> Information supplied:
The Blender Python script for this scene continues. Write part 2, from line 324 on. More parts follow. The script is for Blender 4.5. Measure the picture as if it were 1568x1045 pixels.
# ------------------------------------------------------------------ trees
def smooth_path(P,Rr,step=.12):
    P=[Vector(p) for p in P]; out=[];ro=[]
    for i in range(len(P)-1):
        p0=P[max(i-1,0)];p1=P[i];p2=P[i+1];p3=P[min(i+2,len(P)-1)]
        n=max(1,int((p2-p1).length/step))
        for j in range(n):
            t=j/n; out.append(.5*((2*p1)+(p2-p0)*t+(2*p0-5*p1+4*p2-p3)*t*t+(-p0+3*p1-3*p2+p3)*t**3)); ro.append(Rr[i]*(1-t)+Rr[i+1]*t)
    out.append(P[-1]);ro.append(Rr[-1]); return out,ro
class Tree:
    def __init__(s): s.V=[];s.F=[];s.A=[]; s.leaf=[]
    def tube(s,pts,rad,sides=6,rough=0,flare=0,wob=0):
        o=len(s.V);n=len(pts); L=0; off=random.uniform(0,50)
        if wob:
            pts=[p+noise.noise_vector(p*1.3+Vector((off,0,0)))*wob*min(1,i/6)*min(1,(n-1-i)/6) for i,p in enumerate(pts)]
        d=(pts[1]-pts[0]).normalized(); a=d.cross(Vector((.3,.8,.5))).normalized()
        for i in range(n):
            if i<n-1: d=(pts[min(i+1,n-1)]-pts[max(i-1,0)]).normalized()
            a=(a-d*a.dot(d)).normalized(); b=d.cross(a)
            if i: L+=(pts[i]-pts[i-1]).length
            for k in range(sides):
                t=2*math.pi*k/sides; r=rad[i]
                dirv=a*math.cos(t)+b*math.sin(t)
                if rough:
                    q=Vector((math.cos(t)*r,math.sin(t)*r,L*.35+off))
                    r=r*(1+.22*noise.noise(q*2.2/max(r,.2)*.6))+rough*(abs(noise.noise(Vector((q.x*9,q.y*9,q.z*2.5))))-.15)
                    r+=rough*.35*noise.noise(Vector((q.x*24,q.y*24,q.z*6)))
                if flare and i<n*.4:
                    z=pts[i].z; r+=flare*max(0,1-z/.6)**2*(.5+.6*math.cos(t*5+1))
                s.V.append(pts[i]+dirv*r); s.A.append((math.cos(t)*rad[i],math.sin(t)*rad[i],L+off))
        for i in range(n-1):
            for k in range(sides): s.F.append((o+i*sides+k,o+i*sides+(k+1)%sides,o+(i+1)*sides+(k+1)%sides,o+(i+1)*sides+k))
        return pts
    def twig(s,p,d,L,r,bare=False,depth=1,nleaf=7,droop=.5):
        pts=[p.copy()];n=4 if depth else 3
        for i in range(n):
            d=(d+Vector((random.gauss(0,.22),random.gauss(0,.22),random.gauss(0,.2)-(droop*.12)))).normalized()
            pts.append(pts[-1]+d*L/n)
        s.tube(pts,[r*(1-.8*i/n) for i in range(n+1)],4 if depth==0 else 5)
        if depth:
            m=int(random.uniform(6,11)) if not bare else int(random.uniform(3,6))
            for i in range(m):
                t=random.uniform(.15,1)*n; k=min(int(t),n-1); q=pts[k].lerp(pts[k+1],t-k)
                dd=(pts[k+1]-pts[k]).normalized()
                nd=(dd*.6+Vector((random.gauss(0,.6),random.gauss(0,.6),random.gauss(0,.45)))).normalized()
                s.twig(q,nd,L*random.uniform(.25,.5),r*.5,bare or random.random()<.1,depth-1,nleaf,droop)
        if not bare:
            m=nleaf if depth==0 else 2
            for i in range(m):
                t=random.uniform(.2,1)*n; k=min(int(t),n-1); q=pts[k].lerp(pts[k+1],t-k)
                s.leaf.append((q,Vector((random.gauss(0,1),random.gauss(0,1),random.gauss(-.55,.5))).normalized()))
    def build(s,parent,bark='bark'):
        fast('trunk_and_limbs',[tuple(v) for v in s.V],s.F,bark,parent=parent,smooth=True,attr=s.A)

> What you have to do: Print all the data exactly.

> Solution below:
The Blender Python script for this scene continues. Write part 2, from line 324 on. More parts follow. The script is for Blender 4.5. Measure the picture as if it were 1568x1045 pixels.
# ------------------------------------------------------------------ trees
def smooth_path(P,Rr,step=.12):
    P=[Vector(p) for p in P]; out=[];ro=[]
    for i in range(len(P)-1):
        p0=P[max(i-1,0)];p1=P[i];p2=P[i+1];p3=P[min(i+2,len(P)-1)]
        n=max(1,int((p2-p1).length/step))
        for j in range(n):
            t=j/n; out.append(.5*((2*p1)+(p2-p0)*t+(2*p0-5*p1+4*p2-p3)*t*t+(-p0+3*p1-3*p2+p3)*t**3)); ro.append(Rr[i]*(1-t)+Rr[i+1]*t)
    out.append(P[-1]);ro.append(Rr[-1]); return out,ro
class Tree:
    def __init__(s): s.V=[];s.F=[];s.A=[]; s.leaf=[]
    def tube(s,pts,rad,sides=6,rough=0,flare=0,wob=0):
        o=len(s.V);n=len(pts); L=0; off=random.uniform(0,50)
        if wob:
            pts=[p+noise.noise_vector(p*1.3+Vector((off,0,0)))*wob*min(1,i/6)*min(1,(n-1-i)/6) for i,p in enumerate(pts)]
        d=(pts[1]-pts[0]).normalized(); a=d.cross(Vector((.3,.8,.5))).normalized()
        for i in range(n):
            if i<n-1: d=(pts[min(i+1,n-1)]-pts[max(i-1,0)]).normalized()
            a=(a-d*a.dot(d)).normalized(); b=d.cross(a)
            if i: L+=(pts[i]-pts[i-1]).length
            for k in range(sides):
                t=2*math.pi*k/sides; r=rad[i]
                dirv=a*math.cos(t)+b*math.sin(t)
                if rough:
                    q=Vector((math.cos(t)*r,math.sin(t)*r,L*.35+off))
                    r=r*(1+.22*noise.noise(q*2.2/max(r,.2)*.6))+rough*(abs(noise.noise(Vector((q.x*9,q.y*9,q.z*2.5))))-.15)
                    r+=rough*.35*noise.noise(Vector((q.x*24,q.y*24,q.z*6)))
                if flare and i<n*.4:
                    z=pts[i].z; r+=flare*max(0,1-z/.6)**2*(.5+.6*math.cos(t*5+1))
                s.V.append(pts[i]+dirv*r); s.A.append((math.cos(t)*rad[i],math.sin(t)*rad[i],L+off))
        for i in range(n-1):
            for k in range(sides): s.F.append((o+i*sides+k,o+i*sides+(k+1)%sides,o+(i+1)*sides+(k+1)%sides,o+(i+1)*sides+k))
        return pts
    def twig(s,p,d,L,r,bare=False,depth=1,nleaf=7,droop=.5):
        pts=[p.copy()];n=4 if depth else 3
        for i in range(n):
            d=(d+Vector((random.gauss(0,.22),random.gauss(0,.22),random.gauss(0,.2)-(droop*.12)))).normalized()
            pts.append(pts[-1]+d*L/n)
        s.tube(pts,[r*(1-.8*i/n) for i in range(n+1)],4 if depth==0 else 5)
        if depth:
            m=int(random.uniform(6,11)) if not bare else int(random.uniform(3,6))
            for i in range(m):
                t=random.uniform(.15,1)*n; k=min(int(t),n-1); q=pts[k].lerp(pts[k+1],t-k)
                dd=(pts[k+1]-pts[k]).normalized()
                nd=(dd*.6+Vector((random.gauss(0,.6),random.gauss(0,.6),random.gauss(0,.45)))).normalized()
                s.twig(q,nd,L*random.uniform(.25,.5),r*.5,bare or random.random()<.1,depth-1,nleaf,droop)
        if not bare:
            m=nleaf if depth==0 else 2
            for i in range(m):
                t=random.uniform(.2,1)*n; k=min(int(t),n-1); q=pts[k].lerp(pts[k+1],t-k)
                s.leaf.append((q,Vector((random.gauss(0,1),random.gauss(0,1),random.gauss(-.55,.5))).normalized()))
    def build(s,parent,bark='bark'):
        fast('trunk_and_limbs',[tuple(v) for v in s.V],s.F,bark,parent=parent,smooth=True,attr=s.A)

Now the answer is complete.